AVAILABLE DATA
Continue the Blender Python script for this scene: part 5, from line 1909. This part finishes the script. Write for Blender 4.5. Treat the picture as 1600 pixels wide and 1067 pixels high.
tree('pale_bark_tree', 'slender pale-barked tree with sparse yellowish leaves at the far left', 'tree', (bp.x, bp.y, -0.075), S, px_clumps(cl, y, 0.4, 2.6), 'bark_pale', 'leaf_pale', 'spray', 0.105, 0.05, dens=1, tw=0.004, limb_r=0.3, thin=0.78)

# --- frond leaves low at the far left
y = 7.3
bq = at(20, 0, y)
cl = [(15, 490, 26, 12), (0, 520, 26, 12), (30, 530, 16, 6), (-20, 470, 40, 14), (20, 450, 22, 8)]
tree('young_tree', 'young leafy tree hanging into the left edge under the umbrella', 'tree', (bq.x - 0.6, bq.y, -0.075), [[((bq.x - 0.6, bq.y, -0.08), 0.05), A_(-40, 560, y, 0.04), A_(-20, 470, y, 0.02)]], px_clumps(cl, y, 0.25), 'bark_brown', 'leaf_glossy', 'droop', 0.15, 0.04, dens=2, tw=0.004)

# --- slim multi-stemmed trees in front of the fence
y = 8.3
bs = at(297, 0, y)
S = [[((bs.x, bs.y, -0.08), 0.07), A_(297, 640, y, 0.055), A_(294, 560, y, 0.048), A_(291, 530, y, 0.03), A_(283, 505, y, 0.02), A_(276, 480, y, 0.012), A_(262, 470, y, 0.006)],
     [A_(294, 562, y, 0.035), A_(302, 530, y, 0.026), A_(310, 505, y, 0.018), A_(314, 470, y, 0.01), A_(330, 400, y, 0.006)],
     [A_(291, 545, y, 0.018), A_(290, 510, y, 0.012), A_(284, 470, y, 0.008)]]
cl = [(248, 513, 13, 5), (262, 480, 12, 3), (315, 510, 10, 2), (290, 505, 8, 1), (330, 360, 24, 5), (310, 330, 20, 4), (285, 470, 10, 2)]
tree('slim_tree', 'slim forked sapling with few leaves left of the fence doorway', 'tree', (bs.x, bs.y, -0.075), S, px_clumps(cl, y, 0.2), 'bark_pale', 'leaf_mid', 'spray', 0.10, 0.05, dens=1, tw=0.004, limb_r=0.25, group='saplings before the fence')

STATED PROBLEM
Your task is to repeat the data exactly; please include every line.

EXERCISE RESULT
Continue the Blender Python script for this scene: part 5, from line 1909. This part finishes the script. Write for Blender 4.5. Treat the picture as 1600 pixels wide and 1067 pixels high.
tree('pale_bark_tree', 'slender pale-barked tree with sparse yellowish leaves at the far left', 'tree', (bp.x, bp.y, -0.075), S, px_clumps(cl, y, 0.4, 2.6), 'bark_pale', 'leaf_pale', 'spray', 0.105, 0.05, dens=1, tw=0.004, limb_r=0.3, thin=0.78)

# --- frond leaves low at the far left
y = 7.3
bq = at(20, 0, y)
cl = [(15, 490, 26, 12), (0, 520, 26, 12), (30, 530, 16, 6), (-20, 470, 40, 14), (20, 450, 22, 8)]
tree('young_tree', 'young leafy tree hanging into the left edge under the umbrella', 'tree', (bq.x - 0.6, bq.y, -0.075), [[((bq.x - 0.6, bq.y, -0.08), 0.05), A_(-40, 560, y, 0.04), A_(-20, 470, y, 0.02)]], px_clumps(cl, y, 0.25), 'bark_brown', 'leaf_glossy', 'droop', 0.15, 0.04, dens=2, tw=0.004)

# --- slim multi-stemmed trees in front of the fence
y = 8.3
bs = at(297, 0, y)
S = [[((bs.x, bs.y, -0.08), 0.07), A_(297, 640, y, 0.055), A_(294, 560, y, 0.048), A_(291, 530, y, 0.03), A_(283, 505, y, 0.02), A_(276, 480, y, 0.012), A_(262, 470, y, 0.006)],
     [A_(294, 562, y, 0.035), A_(302, 530, y, 0.026), A_(310, 505, y, 0.018), A_(314, 470, y, 0.01), A_(330, 400, y, 0.006)],
     [A_(291, 545, y, 0.018), A_(290, 510, y, 0.012), A_(284, 470, y, 0.008)]]
cl = [(248, 513, 13, 5), (262, 480, 12, 3), (315, 510, 10, 2), (290, 505, 8, 1), (330, 360, 24, 5), (310, 330, 20, 4), (285, 470, 10, 2)]
tree('slim_tree', 'slim forked sapling with few leaves left of the fence doorway', 'tree', (bs.x, bs.y, -0.075), S, px_clumps(cl, y, 0.2), 'bark_pale', 'leaf_mid', 'spray', 0.10, 0.05, dens=1, tw=0.004, limb_r=0.25, group='saplings before the fence')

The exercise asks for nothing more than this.